En San Petersburgo llueve y dice un refrán que entonces en Moscú hace sol, porque son las dos ciudades antagónicas que tiene todo país, para no aburrirse. En efecto en Moscú hace sol cuando llega el viajero, pero es que son las once de la noche. Son las románticas noches blancas. Tras negociar con un taxista, le hace una señal para que le siga. Salen del aeropuerto hacia un aparcamiento. Al cabo de diez minutos el viajero ya teme que le va a cobrar sólo por acompañarle a pie. El taxista le explica por señas algo así como que ha aparcado fuera porque es más barato. Se internan en una zona muy oscura y el viajero se prepara para ser atracado. Empieza a calentar para salir corriendo, como los futbolistas en la banda. Pero no, al final llegan a un coche tuneado con asientos de falso cuero negro y olor a gasolina. Hasta el hotel ve muchos coches con cristales oscuros y todo está en penumbra, así que es una llegada un poco tétrica. También el hotel parece el castillo de Drácula. Pero al bajar del taxi descubre que también él tenía cristales oscuros, por eso veía todo negro. Aún así el edificio es macabro. Lo ha elegido por eso. El Hilton Leningradskaya es una de las siete torres soviético-majaras que construyó Stalin, un hotel renovado hace sólo cinco años, y además está en la plaza de las tres estaciones, de donde sale el Transiberiano. En el bar le sonríe una señorita prostituta, pero el viajero sale un momento a ver su estación. Es misteriosa, como de cuento.

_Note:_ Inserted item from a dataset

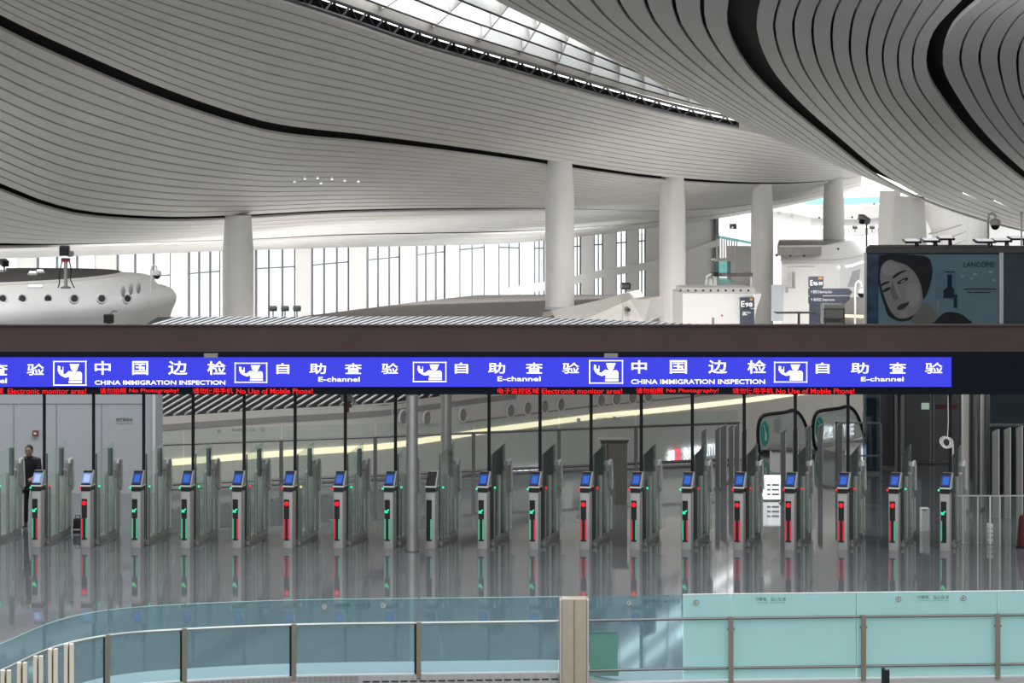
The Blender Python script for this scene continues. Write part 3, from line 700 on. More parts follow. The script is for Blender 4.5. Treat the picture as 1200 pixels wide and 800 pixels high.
# terrace stair and rail between the columns (x 838-885)
d = 150
o = empty('stair_landing', Vector((P(862, 0, d).x, d, -4)), 'white stair landing with pale balusters and teal glass rail', 'stairs')
MB().pxbox(838, 303, 866, 306, d, 3).pxbox(862, 289, 892, 330, d+.5, 6).pxbox(838, 330, 900, 390, d+2, 6).build('landing', WHITE, o)
for k in range(9):
    MB().pxbox(839.5+k*2.9, 278+k*.5, 840.9+k*2.9, 303, d-.1, .1).build('baluster', CREAM, o)
MB().prism([P(838, 275, d-.2), P(880, 283, d-.2), P(880, 286, d-.2), P(838, 278, d-.2)], (0, .1, 0)).build('glass_rail', G_TEAL, o)
MB().pxbox(838, 306, 856, 320, d+1, .2).build('glass_panel', G_TEAL, o)
MB().pxbox(883, 266, 884, 320, d+4, .2).build('mullion', GRV, o)
q = empty('hanging_sign', P(862, 272, 158), 'small maroon sign with white mark above the stair landing', 'sign')
MB().pxbox(855.5, 262, 863.5, 268.5, 158, .4).build('panel', mat('sign_maroon', (.32, .2, .26), .5), q)
MB().pxpoly([(856, 268), (858.5, 264.8), (860, 266), (858.5, 268)], 157.9, .05).build('mark', SIGNW, q)
MB().pxbox(859.2, 255, 859.8, 262, 158.1, .1).build('hanger', GRV, q)
# portal bar with white cluster, above the kiosk
d = 122
q = empty('sunshade', P(860, 338, d), 'dark horizontal canopy bar on white legs behind the gate E98 kiosk', 'canopy')
MB().pxbox(838, 320, 882, 324, d, .8).build('bar', mat('bar_dark', (.12, .10, .105), .5), q)
MB().pxbox(879.5, 324, 881, 470, d+.2, .2).build('leg', WHITE, q)
MB().pxbox(839, 324, 840.2, 470, d+.2, .2).build('leg', WHITE, q)
MB().prism([P(x, y, d+.3) for x, y in ((840, 325), (855, 325), (858, 332), (858, 342), (840, 342))], (0, .1, 0)).build('glass_side', G_TEAL, q)
q = empty('camera_cluster', P(833, 470, d), 'cluster of white brackets with a dark camera at the end of the canopy bar', 'camera')
MB().tube([P(828, 470, d-1), P(827.5, 330, d-1), P(829, 323, d-1), P(833, 321, d-3)], .06, 8).build('bracket', WHITE, q)
MB().tube([P(838, 470, d-1), P(838, 330, d-1), P(836, 322, d-1)], .06, 8).build('bracket', WHITE, q)
MB().box(P(837.5, 321, d-1), (.3, .4, .22), .3).build('camera_head', BLACK, q)
MB().box(P(833, 331, d-1), (.12, .3, .4), .2).build('camera_body', WHITE, q)
# direction sign totem E9x
d = 96
q = empty('direction_sign', P(957, 527, d), 'dark blue flight sign post with two long arrow boards pointing sideways', 'sign')
MB().pxbox(948.3, 324, 965, 336, d, .3).build('number_panel', NAVY, q)
MB().pxbox(949, 336, 964, 528, d+.05, .22).build('post', NAVY, q)
MB().prism([P(x, y, d-.05) for x, y in ((948, 338), (995, 338), (999, 342), (996, 346), (948, 346))], (0, .3, 0)).build('arrow_board', NAVY, q)
MB().prism([P(x, y, d-.05) for x, y in ((948, 347.5), (996, 346.8), (996, 351), (990, 355.5), (948, 355.5))], (0, .3, 0)).build('arrow_board', NAVY, q)
l = MB(); addtext(l, 'E', 949.5, 328, 952.6, 334.5, d-.01, .02); addtext(l, '98-99', 953.2, 330, 964, 334.5, d-.01, .02)
addtext(l, '↑ 登机口 Boarding Gate', 950, 340, 975, 344, d-.06); addtext(l, '↑ 候机区 Departures', 950, 349, 978, 353.2, d-.06); l.build('lettering', SIGNW, q)
MB().pxbox(959, 324.8, 964, 327.2, d-.02, .02).build('orange_mark', ORANGE, q)
# bench-like counter and tables in front of it
d = 84
q = empty('high_table', P(932, 566, d), 'thin dark high table on one leg left of the flight sign', 'table')
MB().pxbox(910, 366, 958, 367.4, d-.4, .9).build('table_top', STEELD, q)
MB().pxbox(935, 367.4, 937.6, 566, d, .12).build('leg', STEELD, q)
q = empty('counter_frame', P(967, 577, d-3), 'white counter in a dark frame below the arrow boards', 'counter')
MB().pxbox(966, 357, 989, 380, d-3, 1).build('counter_body', WHITE, q)
for y0, y1 in ((361.5, 362.6), (373, 374), (376.5, 377.5)): MB().pxbox(965, y0, 990, y1, d-3.3, .3).build('rail', STEELD, q)
for x0 in (965.8, 988.6): MB().pxbox(x0, 362, x0+1.4, 577, d-3.3, .2).build('post', STEELD, q)
q = domecam(Vector((P(1002, 0, 94).x, 94, -4)), P(0, 338, 94).z+4, 'white dome camera hanging from a bent pole beside the arrow boards', 1.9)
q = empty('round_booth', Vector((P(1020, 0, 101).x, 101, -4)), 'grey round booth with a glowing strip beside the advertising kiosk', 'booth')
br_ = MB(); c = P(1020, 0, 101); br_.lathe((c.x, c.y, 0), [(1.35, -4), (1.35, P(0, 372, 99).z), (1.3, P(0, 356, 99).z), (1.15, P(0, 351, 99).z), (.2, P(0, 349, 99).z)], 36); br_.build('body', mat('booth_grey', (.34, .33, .32), .5), q, sm=40)
ls_ = MB(); za, zb2 = P(0, 372.5, 99.5).z, P(0, 369.3, 99.5).z
ls_.lathe((c.x, c.y, 0), [(1.37, za), (1.39, za), (1.39, zb2), (1.37, zb2)], 36); ls_.build('light_strip', STRIP, q, sm=40)
# ------------------------------------------------------------------ advertising kiosk on the right
AD = 56.0
o = empty('advertising_kiosk', P(1120, 0, AD)*Vector((1, 1, 0)), 'dark glass advertising kiosk carrying a framed beauty poster', 'kiosk')
mb = MB(); a, b = P(1014, 378, AD), P(1230, 296, AD)
mb.prism([Vector((a.x+.03, AD+.02, 0)), Vector((b.x, AD+.02, 0)), Vector((b.x, AD+7.7, 0)), Vector((P(1019, 0, AD+7.7).x, AD+7.7, 0))], (0, 0, b.z))
mb.build('body', mat('kiosk_blue_grey', (.045, .075, .11), .3, noise=.15, nscale=1), o)
MB().prism([P(1014.5, 296, AD-.15), P(1232, 296, AD-.15), P(1232, 296, AD-.15)+Vector((0, 8, 0)), P(1019, 0, AD+7.8)*Vector((1, 1, 0))+up*P(0, 296, AD-.15).z], (0, 0, 5.5*(AD-.15)/F)).build('roof_fascia', mat('kiosk_roof_grey', (.13, .13, .13), .5), o)
MB().pxbox(1014, 296, 1232, 297.2, AD-.1, .12).build('shadow_gap', BLACK, o)
MB().prism([P(1015, 290.6, AD-.1), P(1232, 290.6, AD-.1), P(1232, 288.5, AD+7.6), P(1030, 288.5, AD+7.6)], (0, 0, .02)).build('roof_deck', mat('kiosk_roof_brown', (.10, .07, .065), .5), o)
fr_ = MB()
for x0, x1 in ((1013.2, 1015.6), (1171, 1176)): fr_.pxbox(x0, 296, x1, 400, AD-.12, .16)
fr_.build('frame_post', STEEL, o)
MB().pxbox(1016, 297, 1029.5, 400, AD-.06, .05).build('side_strip', mat('kiosk_side_blue', (.035, .085, .17), .25, noise=.5, nscale=4), o)
MB().pxbox(1015.6, 297, 1232, 400, AD-.17, .012).build('front_glass', G_AD, o)
# poster, flat: pictured face in px of a 4.705x crop with origin (980, 230)
q = empty('poster', P(1100, 378, AD-.03), 'large blue-grey beauty poster with a dark-haired face and product bottle inside the kiosk', 'poster')
Sx = 4.705; lay = [0]
def pp(name, pts, m, sm_=1):
    n = len(pts); out = []
    lay[0] += 1; d = AD-.055-lay[0]*.0022
    for i in range(n):
        for k in range(sm_):
            t = k/sm_; p = [Vector(pts[(i+j) % n]) for j in (-1, 0, 1, 2)]
            c = .5*((2*p[1])+(p[2]-p[0])*t+(2*p[0]-5*p[1]+4*p[2]-p[3])*t*t+(3*p[1]-p[0]-3*p[2]+p[3])*t**3) if sm_ > 1 else p[1]
            out.append((980+c.x/Sx, 230+c.y/Sx))
    mb = MB(); n = len(out); mb.add([P(x, y, d) for x, y in out], [tuple(range(n))])
    return mb.build(name, m, q)
def pm_(name, c): return mat('poster_'+name, c, .6)
pp('background', [(232, 320), (905, 320), (905, 705), (232, 705)], mat('poster_blue', (.27, .385, .46), .6, noise=.12, nscale=.8))
HAIR = pm_('hair', (.022, .02, .022)); SKIN = pm_('skin', (.48, .43, .39)); SKD = pm_('skin_shadow', (.3, .265, .24)); SKL = pm_('skin_light', (.58, .52, .48))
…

El viajero recuerda una película de serie B del Transiberiano con Christopher Lee. Es de un antropólogo loco que lleva un misterioso fósil, donde anida un alienígena que va asesinando al pasaje durante el trayecto. Se llama 'Horror express'. Pero se rodó en Madrid en un vagón sobrante de una película de Pancho Villa. Todo tiene un lado amable, y el espíritu del viajero es buscarlo allá donde va, con altas probabilidades de equivocarse. Irá contando lo que sepa y descubra por el camino. Los expertos de Rusia no encontrarán muchos alicientes, quizá sólo errores, pero el viajero tratará por todos los medios de no cometerlos. Salvo el de comenzar este viaje.